The question in the instant case is whether M. J. Bozarth was an agent, servant or employee of a place of business kept or maintained in Jonesboro, Craighead county, by appellee at the time the summons was served upon him. The summons was served upon him at his place of residence where he and his family resided and had been residing for more than three years. He testified positively that he was a traveling salesman and his method of doing business for appellee was by calling on its customers in his territory and taking orders from them and afterwards calling upon them and collecting for same, perhaps the next week; that he paid his own *290rent upon Ms home and his own telephone bill, but that some times he communicated with his customers by long distance calls over his house telephone for which he paid out of his expense account furnished by appellee, just as he did when he called over other phones. He also testified that in addition to taking orders and later collecting the accounts and sometimes adjusting them he attended to other matters when it requested him to do so.

Appellants refer us to a number of cases in which we have decided that service upon an agent of a corporation is a sufficient service upon the corporation under § 1369 of Pope’s Digest, but in all the cases cited we did so because the evidence showed that the service was upon an agent, servant or employee in charge of a place of business kept or maintained by the corporation in the county where the suit was brought.

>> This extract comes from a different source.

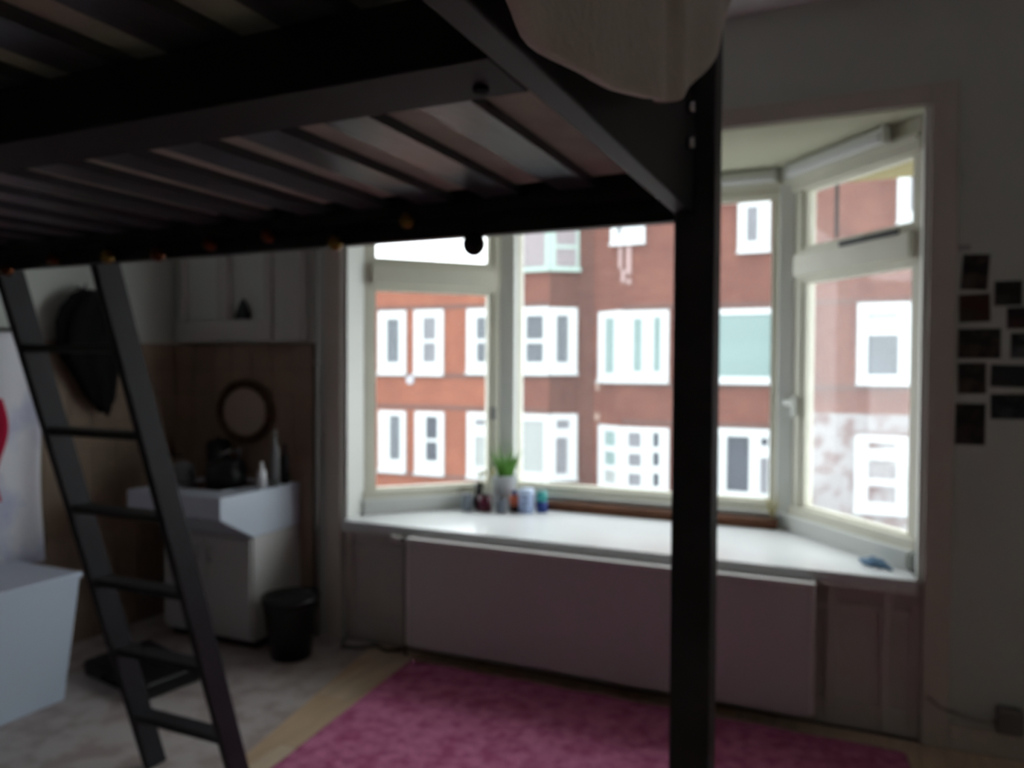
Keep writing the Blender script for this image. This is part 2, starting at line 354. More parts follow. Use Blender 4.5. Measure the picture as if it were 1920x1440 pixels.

Among the cases cited and principally relied upon is the case of Berryman v. Cudahy Packing Co., 189 Ark. 1151, 76 S. W. 2d 956. It is true that Charles Westerfield, upon whom service was procured in that case, testified to many things testified to by M. J. Bozarth in the instant case, but the difference in the cases is that in the Berryman case Westerfield testified that he had an office in Russellville, and that the orders were made out at the office. This court ruled in the Berryman case, quoting syllabus No. 2, that: “A foreign corporation which maintains an ag’ent with an’ office in the state, and which authorizes the agent to repossess merchandise and sell it to others whenever the buyer refuses to receive it, held to be doing business in the state, and service on the agent confers jurisdiction over the corporation.”

No error appearing, the judgment is affirmed.